Could Iraq use this as a public relations exercise? he asked. It could engender sympathy for Hussein. Dead babies, children and women would be a nightmare. That sure would get things off on the wrong foot.

Rumsfeld and Myers said it probably didn't matter what they hit in the first strike, because the Iraqi propaganda machine was going to say that the United States killed a number of women and children anyway. And if necessary the Iraqis would execute women and children and say the United States did it.

That was indeed the downside. But the others -- Cheney, Rumsfeld, Tenet, even Powell -- seemed taken with the upside, a shortcut to victory.

Myers raised a serious problem. If there were a bunker at the Dora compound as they now suspected, the cruise missiles would not penetrate. They would need the bunker-busting 2,000-pound bombs to get that deep. Myers was sent off to talk to Franks.
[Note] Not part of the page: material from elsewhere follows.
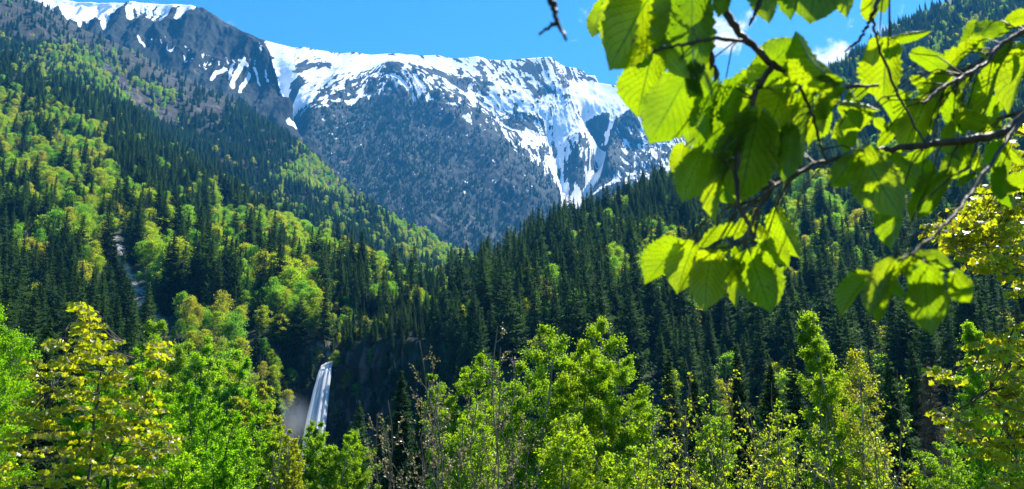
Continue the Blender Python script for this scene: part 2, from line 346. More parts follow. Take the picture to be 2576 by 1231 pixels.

For a moment, the group weighed the downsides. They had promised to defend Israel, and the full defense of Israel was not ready. What were the other consequences? Suppose the Iraqis used a strike as a pretext to set the oil wells ablaze? Suppose they fired Scud missiles into Israel or Saudi Arabia? The consequences of an early attack were immense. The plan called for the air campaign to begin in two days.

Bush went around the room and asked: Would you do it?